Only the lines from the line with "by 1080 pixels." through the line with "far_building(-70, -40, -30, -72, 18, 7.5, 'distant" should be copied, exactly as they appear, with both ends kept.

Material supplied:
***
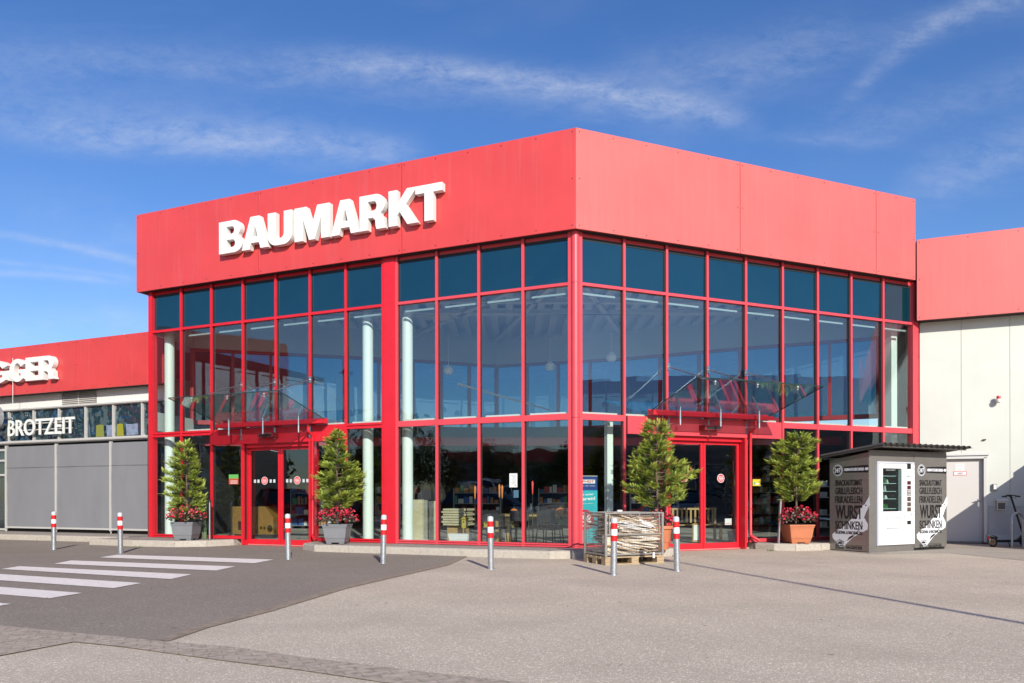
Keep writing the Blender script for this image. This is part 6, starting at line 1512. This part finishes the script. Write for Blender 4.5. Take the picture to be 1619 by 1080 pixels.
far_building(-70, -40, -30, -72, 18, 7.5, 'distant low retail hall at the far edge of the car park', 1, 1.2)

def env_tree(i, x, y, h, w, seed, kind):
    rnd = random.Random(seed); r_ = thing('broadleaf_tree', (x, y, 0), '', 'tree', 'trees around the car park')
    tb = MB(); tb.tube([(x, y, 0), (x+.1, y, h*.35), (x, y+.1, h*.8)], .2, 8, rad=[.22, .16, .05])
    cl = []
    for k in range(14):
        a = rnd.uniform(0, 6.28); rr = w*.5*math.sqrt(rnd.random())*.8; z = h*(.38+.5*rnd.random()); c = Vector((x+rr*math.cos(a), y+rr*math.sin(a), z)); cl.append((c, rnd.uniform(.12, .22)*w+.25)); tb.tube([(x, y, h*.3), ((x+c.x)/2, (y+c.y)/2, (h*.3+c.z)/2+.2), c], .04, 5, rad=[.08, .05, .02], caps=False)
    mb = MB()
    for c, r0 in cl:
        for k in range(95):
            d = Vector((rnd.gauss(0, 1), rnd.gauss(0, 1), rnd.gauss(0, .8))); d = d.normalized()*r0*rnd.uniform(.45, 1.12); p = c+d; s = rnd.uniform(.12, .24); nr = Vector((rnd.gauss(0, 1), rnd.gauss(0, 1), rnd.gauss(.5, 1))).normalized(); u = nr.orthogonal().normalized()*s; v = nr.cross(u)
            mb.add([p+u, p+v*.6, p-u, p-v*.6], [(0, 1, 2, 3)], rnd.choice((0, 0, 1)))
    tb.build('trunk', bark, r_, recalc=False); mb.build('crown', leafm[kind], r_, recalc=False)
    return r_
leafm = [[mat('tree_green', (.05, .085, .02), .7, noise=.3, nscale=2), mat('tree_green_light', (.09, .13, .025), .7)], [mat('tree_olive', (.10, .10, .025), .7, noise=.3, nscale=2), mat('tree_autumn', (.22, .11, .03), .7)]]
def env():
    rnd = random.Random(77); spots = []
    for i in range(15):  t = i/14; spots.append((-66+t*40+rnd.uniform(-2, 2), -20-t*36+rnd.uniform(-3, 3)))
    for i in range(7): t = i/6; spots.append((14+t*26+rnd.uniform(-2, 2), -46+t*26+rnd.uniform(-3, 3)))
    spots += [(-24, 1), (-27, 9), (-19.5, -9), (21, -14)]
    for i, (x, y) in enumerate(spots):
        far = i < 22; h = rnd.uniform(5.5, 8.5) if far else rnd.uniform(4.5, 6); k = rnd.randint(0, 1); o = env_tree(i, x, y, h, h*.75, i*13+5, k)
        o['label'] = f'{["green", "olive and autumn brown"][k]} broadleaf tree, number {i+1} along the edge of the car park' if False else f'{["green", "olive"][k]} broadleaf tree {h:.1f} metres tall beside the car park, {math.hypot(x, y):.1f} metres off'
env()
***
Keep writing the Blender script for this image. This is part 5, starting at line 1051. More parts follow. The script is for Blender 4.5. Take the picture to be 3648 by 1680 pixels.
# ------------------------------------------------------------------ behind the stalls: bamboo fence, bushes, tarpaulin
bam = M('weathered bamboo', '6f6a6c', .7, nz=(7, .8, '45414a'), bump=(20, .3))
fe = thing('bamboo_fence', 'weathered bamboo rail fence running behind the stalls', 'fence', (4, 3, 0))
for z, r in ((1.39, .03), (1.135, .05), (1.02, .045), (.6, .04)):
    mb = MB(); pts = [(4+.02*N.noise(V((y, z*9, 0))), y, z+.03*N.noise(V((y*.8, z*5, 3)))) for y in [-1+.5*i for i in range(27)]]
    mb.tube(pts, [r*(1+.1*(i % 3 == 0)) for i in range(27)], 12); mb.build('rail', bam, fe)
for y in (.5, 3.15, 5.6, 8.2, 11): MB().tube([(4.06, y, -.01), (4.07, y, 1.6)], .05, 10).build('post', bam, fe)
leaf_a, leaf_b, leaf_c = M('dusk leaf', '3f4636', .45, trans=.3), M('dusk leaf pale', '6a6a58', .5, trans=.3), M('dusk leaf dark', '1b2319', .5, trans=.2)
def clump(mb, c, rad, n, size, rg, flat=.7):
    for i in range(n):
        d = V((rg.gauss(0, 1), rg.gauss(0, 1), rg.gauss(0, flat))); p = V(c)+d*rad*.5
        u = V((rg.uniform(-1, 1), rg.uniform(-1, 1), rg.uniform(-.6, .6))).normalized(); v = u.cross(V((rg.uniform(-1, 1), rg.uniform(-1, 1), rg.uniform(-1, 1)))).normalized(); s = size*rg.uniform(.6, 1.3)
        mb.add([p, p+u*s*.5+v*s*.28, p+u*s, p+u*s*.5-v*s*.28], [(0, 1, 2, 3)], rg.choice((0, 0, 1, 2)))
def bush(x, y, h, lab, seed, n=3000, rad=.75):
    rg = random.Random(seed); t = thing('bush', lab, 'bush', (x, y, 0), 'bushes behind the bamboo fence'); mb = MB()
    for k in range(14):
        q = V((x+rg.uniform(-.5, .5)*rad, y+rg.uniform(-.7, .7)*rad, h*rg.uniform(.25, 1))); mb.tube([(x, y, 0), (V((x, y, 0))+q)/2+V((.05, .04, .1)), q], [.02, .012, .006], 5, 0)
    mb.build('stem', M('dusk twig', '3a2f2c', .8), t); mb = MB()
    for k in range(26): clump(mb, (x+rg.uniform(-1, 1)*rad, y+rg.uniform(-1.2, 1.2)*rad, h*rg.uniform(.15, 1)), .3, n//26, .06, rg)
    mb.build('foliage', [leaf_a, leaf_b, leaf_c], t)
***
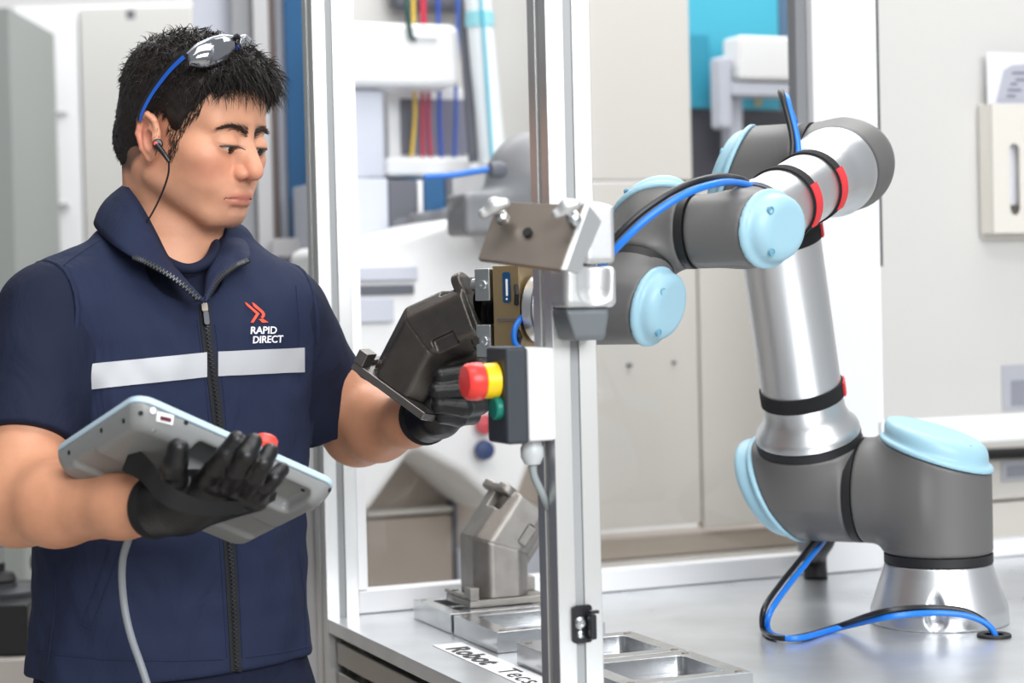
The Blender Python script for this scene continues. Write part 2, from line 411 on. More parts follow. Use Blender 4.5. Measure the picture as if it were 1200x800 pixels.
***
Expected answer:
Keep writing the Blender script for this image. This is part 6, starting at line 1512. This part finishes the script. Write for Blender 4.5. Take the picture to be 1619 by 1080 pixels.
far_building(-70, -40, -30, -72, 18, 7.5, 'distant low retail hall at the far edge of the car park', 1, 1.2)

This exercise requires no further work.